Question:
Good day, I am hoping you can advise me. I have been employed for 16 years at the same school (I do admin and aftercare). I am turning 65 in May and as per school policy I have to leave at the end of this year. I have contributed to a pension fund, but am not ready to retire and intend looking for another job. I will need to put about R330 000 into a vehicle for safe keeping. I plan to draw UIF when I leave, until such time as I find employment. Firstly, am I able to draw UIF at 65 years of age? I really do need to work, as I am a widow, and anyhow I do not have much to put into my pension to sustain me, which is why I am thinking of putting it away until I need to draw upon it. I will be keeping about R150 000, which is the one-third portion that I can withdraw tax-free, leaving me with R330 000. Please could you give me some advice, and on an amount of R330 000, what could I expect to receive a month? Thanking you, Rose.
Answer:
Roselyn,
Your options are somewhat limited. Once you reach normal retirement age per the fund rules, you have to retire from the fund when you leave your employer. On retirement, you can take up to one-third as cash, you MUST use at lest two-thirds to buy an annuity, either a conventional or a living annuity (you cannot put it away in a bank,or defer taking it).
In living annuity, you must draw down between 2.5% and 17.5% of your residual capital on policy anniversary date every year (that's between R8 250 and R57 750 per year on R330 000). The more you draw down the faster you will deplete your capital and you risk outliving your savings.
To secure an income for life, you would have to buy a guaranteed annuity. However, a fully-inflation linked annuity for a 65 year-old unmarried woman only pays out around R1 800 per month at present, or R3 150 per month for an annuity that does not grow with inflation.

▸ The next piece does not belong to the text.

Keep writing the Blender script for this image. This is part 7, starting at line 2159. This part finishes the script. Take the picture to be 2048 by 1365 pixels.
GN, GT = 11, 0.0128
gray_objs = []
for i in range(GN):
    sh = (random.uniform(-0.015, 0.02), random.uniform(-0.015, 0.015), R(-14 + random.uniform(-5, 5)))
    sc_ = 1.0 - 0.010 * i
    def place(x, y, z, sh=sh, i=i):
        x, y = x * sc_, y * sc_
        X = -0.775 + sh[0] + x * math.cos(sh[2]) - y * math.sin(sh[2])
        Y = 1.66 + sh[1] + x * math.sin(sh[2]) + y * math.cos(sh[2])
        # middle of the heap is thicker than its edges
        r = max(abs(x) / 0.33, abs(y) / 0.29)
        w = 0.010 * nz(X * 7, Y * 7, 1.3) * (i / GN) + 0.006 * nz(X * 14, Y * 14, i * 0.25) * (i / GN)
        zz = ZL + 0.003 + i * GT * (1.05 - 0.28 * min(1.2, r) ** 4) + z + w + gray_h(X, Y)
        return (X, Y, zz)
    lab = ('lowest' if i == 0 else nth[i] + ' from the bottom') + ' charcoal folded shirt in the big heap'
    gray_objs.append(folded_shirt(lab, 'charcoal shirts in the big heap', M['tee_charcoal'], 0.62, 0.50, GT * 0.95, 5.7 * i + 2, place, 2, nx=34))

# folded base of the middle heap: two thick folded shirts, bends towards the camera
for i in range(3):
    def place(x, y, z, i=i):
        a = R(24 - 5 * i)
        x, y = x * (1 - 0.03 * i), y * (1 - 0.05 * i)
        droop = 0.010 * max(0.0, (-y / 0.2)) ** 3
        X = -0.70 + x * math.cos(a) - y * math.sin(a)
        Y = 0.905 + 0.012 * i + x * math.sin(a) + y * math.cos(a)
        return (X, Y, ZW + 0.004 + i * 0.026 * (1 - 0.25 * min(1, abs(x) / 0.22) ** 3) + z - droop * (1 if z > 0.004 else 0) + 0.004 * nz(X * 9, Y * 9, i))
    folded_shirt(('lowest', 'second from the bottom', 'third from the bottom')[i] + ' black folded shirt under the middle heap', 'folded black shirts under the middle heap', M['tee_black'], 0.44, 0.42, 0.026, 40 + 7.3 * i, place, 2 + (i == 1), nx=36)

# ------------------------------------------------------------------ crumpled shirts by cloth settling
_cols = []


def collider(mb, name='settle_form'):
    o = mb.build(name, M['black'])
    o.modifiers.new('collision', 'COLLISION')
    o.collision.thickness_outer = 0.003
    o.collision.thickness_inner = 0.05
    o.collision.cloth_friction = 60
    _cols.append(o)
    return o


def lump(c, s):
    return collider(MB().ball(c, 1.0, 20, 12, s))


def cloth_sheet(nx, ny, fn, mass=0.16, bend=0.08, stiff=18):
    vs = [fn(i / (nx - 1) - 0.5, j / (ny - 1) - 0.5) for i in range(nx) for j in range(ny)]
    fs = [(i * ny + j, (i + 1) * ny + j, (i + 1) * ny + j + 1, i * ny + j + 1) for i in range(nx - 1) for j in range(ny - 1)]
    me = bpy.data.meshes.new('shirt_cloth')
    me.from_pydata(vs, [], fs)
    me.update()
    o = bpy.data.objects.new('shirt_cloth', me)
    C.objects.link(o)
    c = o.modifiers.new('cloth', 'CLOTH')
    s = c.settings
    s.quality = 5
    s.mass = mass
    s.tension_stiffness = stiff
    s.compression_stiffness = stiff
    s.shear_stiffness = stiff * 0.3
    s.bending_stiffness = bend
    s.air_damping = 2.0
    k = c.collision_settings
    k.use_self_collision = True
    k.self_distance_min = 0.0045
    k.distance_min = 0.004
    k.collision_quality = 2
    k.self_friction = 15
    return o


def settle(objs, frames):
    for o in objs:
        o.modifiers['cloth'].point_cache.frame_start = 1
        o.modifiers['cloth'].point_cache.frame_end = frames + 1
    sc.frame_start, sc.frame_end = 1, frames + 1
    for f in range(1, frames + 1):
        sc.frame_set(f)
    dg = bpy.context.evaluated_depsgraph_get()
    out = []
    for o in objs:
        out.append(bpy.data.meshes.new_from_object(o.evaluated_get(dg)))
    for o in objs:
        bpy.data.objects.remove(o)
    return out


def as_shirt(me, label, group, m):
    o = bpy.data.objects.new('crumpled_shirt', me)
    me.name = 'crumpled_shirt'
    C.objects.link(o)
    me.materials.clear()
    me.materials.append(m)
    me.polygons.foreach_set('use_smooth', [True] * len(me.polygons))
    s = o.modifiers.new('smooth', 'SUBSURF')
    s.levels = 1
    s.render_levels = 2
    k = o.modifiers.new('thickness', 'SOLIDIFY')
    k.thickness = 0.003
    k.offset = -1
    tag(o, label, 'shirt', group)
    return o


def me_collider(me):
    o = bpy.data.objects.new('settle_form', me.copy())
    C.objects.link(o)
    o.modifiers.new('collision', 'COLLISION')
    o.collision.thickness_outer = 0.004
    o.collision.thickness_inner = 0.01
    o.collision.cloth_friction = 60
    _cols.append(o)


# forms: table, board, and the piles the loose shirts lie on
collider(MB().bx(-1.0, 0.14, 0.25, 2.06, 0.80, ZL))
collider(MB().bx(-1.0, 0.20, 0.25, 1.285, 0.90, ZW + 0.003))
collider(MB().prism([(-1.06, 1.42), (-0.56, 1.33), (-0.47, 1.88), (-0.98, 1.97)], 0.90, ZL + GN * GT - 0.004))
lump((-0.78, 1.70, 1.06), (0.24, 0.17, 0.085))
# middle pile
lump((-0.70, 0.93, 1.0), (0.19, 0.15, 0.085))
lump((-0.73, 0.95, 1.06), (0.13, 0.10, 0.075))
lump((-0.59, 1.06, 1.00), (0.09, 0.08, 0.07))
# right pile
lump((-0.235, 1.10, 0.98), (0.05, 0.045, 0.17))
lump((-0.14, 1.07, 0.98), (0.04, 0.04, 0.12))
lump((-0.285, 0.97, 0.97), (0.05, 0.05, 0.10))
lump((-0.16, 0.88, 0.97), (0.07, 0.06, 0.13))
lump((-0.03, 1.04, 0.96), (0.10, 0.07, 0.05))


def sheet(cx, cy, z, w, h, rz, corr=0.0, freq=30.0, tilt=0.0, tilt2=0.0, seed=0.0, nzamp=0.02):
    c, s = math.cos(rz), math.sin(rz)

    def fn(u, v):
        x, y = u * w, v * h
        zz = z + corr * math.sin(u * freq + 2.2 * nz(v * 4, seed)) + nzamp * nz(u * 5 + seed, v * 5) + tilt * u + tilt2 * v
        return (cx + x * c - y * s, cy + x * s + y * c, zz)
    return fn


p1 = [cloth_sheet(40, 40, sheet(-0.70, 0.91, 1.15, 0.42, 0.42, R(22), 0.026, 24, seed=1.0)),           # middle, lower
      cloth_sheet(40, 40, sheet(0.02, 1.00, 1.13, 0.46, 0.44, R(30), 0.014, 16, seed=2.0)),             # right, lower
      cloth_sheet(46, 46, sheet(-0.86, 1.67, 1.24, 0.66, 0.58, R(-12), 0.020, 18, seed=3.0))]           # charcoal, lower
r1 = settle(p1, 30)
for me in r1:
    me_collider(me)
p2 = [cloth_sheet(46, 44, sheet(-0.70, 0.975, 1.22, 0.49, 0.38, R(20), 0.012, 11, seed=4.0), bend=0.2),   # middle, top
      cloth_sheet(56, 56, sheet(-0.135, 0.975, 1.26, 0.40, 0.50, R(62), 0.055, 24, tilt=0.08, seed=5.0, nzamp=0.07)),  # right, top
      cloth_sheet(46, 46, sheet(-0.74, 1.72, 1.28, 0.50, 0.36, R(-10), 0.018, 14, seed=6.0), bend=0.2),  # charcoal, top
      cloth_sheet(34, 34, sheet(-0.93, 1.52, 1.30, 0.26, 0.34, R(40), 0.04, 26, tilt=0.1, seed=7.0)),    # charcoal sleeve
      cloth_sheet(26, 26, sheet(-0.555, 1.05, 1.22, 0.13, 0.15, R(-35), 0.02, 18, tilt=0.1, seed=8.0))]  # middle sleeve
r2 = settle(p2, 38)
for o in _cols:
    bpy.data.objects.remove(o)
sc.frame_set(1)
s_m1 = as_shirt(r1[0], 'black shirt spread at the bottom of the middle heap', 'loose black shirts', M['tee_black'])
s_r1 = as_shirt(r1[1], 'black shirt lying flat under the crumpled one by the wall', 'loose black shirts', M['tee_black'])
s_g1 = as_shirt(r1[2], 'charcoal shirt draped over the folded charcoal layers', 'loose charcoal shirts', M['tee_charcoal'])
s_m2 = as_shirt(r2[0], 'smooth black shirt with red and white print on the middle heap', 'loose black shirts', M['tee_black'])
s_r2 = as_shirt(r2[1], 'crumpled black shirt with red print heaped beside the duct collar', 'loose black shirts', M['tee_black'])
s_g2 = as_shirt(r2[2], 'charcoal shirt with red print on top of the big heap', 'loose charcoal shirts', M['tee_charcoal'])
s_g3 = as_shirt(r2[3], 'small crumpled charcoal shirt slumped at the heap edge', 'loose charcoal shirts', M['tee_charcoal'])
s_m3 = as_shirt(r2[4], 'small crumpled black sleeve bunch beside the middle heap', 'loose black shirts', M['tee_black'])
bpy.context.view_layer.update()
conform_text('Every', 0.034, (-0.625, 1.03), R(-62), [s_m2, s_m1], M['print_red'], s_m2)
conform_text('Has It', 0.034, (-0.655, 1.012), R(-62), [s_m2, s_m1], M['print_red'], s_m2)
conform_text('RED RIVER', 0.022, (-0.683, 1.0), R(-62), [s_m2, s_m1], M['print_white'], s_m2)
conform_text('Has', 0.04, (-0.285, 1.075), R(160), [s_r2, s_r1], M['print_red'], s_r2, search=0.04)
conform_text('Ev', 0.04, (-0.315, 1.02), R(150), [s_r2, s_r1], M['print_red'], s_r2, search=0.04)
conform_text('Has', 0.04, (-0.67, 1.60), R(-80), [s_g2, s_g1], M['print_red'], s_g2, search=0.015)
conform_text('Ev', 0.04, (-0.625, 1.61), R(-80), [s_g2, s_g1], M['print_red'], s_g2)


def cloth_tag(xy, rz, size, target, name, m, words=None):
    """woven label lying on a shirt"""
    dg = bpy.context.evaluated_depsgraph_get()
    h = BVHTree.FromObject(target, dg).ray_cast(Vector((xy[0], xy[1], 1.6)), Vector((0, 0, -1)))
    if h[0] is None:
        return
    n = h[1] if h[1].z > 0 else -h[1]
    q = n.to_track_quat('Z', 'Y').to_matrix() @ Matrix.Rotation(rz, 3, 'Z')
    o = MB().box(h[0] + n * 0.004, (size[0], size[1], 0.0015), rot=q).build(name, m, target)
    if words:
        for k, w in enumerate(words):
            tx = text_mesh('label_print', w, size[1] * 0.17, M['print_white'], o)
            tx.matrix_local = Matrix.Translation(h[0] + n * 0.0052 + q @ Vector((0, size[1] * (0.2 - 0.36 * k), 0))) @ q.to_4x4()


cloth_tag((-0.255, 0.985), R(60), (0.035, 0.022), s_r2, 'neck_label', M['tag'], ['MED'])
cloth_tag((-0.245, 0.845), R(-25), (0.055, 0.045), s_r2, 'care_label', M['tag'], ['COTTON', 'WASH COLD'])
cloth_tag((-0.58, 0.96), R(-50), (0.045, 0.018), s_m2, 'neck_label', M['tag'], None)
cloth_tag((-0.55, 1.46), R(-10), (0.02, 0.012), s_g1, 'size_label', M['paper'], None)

If you want to defer taking your pension, you would have to resign before your reached your fund's normal retirement age, and transfer the fund to a pension preservation fund, where you can leave it for as long as you wish. You can also transfer only a part, and take the rest as cash, but this cash lump sum will then be taxed at higher rate. On withdrawal, only the first R25 000 is not taxed, the balance is taxed at 18% (up to R660 000); on retirement, the first R500 000 is paid out tax fee. So you would have to trade your immediate cash lump sum benefit against preserving your savings for longer.
If you were to follow the second option (resign early), you could not claim UIF as you would have left voluntarily. You are also unlikely to get UIF if your retire, unless you can convince them of your intention to return to the labour market.